Data for the task —
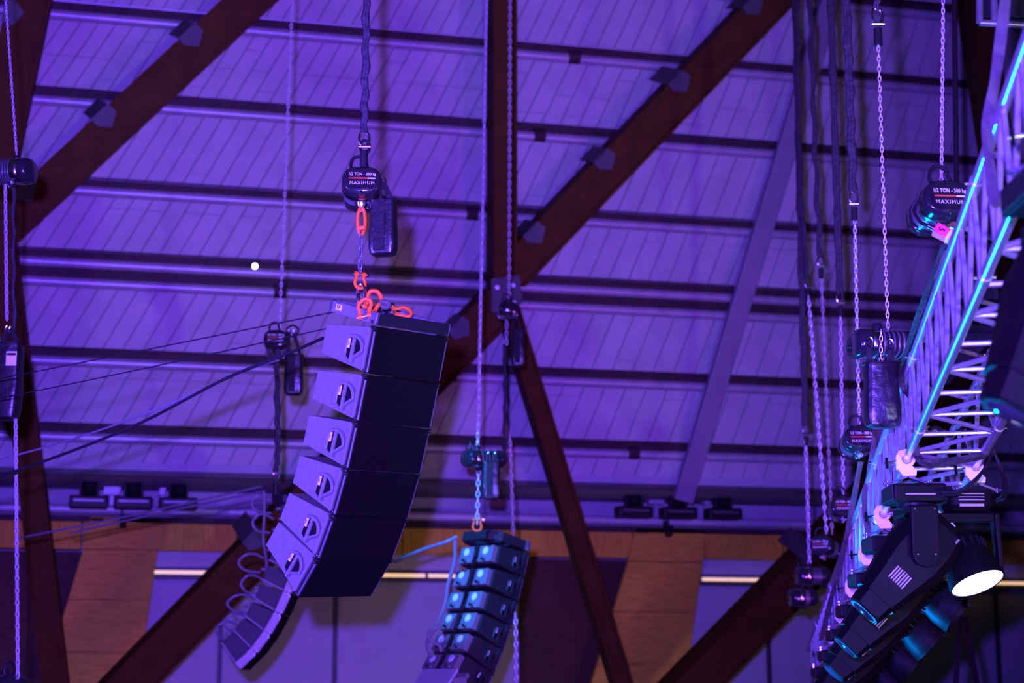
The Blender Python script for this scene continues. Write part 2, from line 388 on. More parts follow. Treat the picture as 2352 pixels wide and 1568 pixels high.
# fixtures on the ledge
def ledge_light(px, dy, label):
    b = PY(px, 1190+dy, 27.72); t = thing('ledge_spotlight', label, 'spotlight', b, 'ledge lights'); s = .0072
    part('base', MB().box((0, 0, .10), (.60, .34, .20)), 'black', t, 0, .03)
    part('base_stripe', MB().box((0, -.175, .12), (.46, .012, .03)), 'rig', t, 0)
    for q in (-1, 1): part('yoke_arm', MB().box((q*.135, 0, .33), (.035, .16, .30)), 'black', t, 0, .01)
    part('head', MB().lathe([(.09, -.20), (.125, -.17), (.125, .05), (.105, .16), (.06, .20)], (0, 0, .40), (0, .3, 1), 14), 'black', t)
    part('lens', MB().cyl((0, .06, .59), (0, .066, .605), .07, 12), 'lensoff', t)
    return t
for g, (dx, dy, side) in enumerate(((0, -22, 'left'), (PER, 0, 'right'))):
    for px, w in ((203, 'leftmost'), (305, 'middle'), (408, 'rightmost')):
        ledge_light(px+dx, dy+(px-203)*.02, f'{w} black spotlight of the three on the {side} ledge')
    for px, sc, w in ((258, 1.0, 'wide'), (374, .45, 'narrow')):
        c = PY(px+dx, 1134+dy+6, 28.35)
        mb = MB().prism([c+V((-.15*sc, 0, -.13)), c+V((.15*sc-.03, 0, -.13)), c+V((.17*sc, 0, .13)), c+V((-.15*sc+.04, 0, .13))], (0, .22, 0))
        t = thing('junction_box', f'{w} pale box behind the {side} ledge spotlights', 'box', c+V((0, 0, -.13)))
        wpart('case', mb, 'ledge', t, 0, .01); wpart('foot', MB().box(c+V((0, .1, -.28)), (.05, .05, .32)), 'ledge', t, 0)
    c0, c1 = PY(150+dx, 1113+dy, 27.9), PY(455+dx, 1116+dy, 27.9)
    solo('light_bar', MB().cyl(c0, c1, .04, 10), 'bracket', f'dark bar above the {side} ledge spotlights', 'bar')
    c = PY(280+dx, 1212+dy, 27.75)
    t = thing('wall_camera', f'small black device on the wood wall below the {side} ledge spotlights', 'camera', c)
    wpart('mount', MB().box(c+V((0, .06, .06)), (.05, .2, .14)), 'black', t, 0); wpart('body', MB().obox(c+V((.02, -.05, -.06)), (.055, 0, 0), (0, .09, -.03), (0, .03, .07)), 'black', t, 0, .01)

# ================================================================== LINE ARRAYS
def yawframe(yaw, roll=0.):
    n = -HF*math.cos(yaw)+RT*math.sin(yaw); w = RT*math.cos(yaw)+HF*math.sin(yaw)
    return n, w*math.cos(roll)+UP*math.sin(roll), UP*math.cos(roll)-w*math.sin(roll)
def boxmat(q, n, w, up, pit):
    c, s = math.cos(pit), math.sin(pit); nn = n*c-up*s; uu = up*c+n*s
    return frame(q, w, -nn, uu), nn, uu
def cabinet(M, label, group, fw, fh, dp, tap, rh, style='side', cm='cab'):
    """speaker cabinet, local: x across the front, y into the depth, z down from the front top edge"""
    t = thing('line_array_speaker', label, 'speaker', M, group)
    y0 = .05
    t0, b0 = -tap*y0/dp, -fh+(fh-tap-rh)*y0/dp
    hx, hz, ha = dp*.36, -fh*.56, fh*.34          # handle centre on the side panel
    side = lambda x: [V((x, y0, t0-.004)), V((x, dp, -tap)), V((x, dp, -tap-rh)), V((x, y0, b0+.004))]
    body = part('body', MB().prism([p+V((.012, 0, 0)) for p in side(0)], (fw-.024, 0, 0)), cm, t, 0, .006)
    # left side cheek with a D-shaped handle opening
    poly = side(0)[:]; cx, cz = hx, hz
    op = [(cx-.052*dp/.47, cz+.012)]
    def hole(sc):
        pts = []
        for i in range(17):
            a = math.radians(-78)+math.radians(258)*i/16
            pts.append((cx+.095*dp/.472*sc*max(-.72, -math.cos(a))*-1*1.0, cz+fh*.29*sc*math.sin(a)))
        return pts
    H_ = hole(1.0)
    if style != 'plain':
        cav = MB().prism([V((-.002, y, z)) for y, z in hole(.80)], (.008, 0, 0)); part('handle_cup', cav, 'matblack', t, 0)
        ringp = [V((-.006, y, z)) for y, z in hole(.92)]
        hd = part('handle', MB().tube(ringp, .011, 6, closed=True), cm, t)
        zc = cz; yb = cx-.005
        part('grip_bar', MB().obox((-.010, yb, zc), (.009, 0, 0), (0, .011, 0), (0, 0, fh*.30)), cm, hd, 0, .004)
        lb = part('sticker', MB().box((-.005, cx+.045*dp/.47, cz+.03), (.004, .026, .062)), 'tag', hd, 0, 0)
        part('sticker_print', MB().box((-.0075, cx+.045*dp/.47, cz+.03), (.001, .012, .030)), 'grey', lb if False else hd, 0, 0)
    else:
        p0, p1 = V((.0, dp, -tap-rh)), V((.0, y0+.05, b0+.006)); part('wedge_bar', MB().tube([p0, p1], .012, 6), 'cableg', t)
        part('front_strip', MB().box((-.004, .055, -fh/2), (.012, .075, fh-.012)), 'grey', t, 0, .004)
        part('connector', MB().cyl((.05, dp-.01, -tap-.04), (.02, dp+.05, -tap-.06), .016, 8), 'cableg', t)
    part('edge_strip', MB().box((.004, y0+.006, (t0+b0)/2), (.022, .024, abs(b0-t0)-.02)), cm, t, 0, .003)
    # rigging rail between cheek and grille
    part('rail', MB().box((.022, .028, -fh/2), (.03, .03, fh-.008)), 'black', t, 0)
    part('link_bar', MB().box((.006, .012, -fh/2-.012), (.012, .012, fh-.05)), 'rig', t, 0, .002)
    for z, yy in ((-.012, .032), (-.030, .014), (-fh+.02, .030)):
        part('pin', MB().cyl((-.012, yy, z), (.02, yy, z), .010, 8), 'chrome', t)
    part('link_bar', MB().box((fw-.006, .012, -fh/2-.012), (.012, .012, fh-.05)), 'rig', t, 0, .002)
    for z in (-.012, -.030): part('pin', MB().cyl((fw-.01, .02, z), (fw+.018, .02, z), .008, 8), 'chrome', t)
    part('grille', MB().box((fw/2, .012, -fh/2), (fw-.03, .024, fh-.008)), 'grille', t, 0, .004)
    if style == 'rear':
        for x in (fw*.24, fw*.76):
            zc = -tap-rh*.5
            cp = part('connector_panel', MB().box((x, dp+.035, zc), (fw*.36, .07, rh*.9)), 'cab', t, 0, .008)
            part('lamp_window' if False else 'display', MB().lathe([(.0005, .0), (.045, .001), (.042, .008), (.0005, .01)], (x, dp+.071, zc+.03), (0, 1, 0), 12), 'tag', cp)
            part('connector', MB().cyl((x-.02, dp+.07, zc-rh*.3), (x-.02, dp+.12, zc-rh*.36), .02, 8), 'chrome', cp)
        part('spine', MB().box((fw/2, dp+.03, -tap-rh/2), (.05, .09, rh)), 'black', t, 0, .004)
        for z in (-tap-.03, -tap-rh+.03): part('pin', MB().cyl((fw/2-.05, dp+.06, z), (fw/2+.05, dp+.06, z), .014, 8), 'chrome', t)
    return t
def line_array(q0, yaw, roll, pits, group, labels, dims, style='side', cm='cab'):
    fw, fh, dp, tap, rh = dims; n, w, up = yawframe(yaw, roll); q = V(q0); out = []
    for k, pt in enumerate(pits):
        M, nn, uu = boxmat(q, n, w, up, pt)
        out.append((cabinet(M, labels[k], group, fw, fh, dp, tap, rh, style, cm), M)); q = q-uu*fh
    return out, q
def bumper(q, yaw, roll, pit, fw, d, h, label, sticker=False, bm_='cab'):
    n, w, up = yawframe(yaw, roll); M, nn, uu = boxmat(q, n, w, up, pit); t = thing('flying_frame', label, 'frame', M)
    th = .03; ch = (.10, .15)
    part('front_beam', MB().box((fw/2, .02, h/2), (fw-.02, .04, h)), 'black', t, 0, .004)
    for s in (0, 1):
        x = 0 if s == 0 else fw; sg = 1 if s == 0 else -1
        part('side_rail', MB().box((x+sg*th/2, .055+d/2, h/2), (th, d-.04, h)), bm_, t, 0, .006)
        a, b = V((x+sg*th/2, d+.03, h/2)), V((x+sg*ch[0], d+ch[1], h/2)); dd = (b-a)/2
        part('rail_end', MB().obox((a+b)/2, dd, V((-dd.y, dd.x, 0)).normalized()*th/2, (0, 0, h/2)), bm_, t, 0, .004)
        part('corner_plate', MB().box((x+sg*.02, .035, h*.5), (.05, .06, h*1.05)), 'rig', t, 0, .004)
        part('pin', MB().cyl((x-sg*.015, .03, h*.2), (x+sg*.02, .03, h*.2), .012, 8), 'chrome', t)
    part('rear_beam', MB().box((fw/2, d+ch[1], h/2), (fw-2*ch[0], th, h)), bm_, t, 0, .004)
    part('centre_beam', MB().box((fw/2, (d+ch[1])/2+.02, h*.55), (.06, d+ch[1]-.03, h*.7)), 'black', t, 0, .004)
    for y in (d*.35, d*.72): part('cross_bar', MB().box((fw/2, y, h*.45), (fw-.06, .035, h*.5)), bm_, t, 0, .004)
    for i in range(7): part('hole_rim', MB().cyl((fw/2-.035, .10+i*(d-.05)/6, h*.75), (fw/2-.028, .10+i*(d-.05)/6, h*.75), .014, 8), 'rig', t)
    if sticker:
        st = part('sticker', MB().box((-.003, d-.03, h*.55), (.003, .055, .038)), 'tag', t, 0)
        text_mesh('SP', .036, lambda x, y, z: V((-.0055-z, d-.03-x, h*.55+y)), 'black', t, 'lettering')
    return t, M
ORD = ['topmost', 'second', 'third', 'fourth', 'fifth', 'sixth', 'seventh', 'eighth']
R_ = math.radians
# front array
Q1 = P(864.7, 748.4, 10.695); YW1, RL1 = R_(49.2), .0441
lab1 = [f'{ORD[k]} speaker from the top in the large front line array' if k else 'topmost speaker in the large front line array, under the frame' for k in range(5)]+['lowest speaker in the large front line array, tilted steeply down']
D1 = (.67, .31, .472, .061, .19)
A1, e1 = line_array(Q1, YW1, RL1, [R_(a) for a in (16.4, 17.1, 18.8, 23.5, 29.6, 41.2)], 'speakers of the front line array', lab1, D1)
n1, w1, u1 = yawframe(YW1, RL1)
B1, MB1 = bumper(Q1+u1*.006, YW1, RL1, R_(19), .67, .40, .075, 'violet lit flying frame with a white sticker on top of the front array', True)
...
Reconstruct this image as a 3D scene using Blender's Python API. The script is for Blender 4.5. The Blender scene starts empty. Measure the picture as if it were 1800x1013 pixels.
* * *
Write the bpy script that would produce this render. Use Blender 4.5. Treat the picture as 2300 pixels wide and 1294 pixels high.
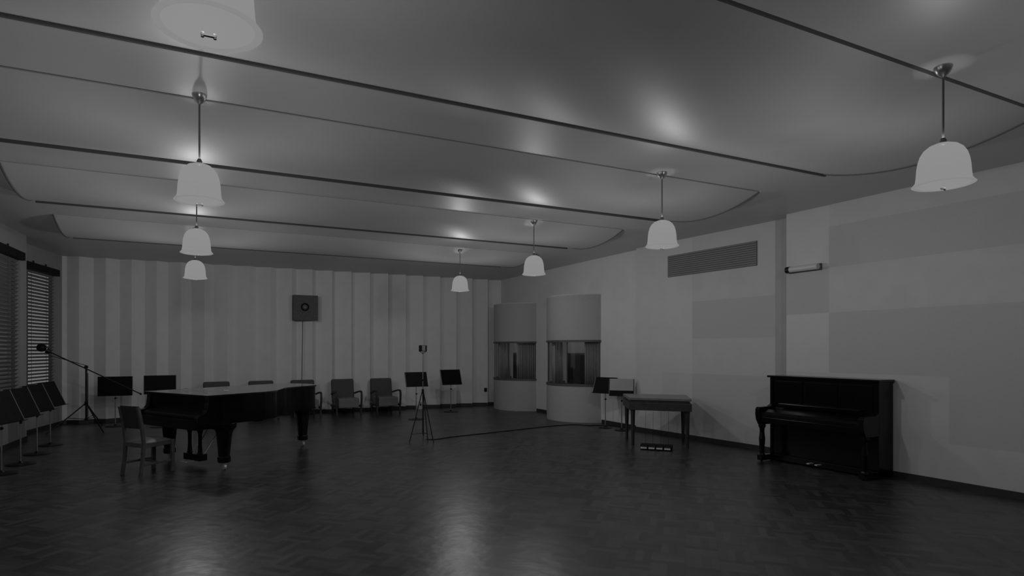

Job —
From the entries above, extract every line where the word "wide" appears.

Complete answer —
The Blender Python script for this scene continues. Write part 2, from line 388 on. More parts follow. Treat the picture as 2352 pixels wide and 1568 pixels high.
    for px, sc, w in ((258, 1.0, 'wide'), (374, .45, 'narrow')):
Write the bpy script that would produce this render. Use Blender 4.5. Treat the picture as 2300 pixels wide and 1294 pixels high.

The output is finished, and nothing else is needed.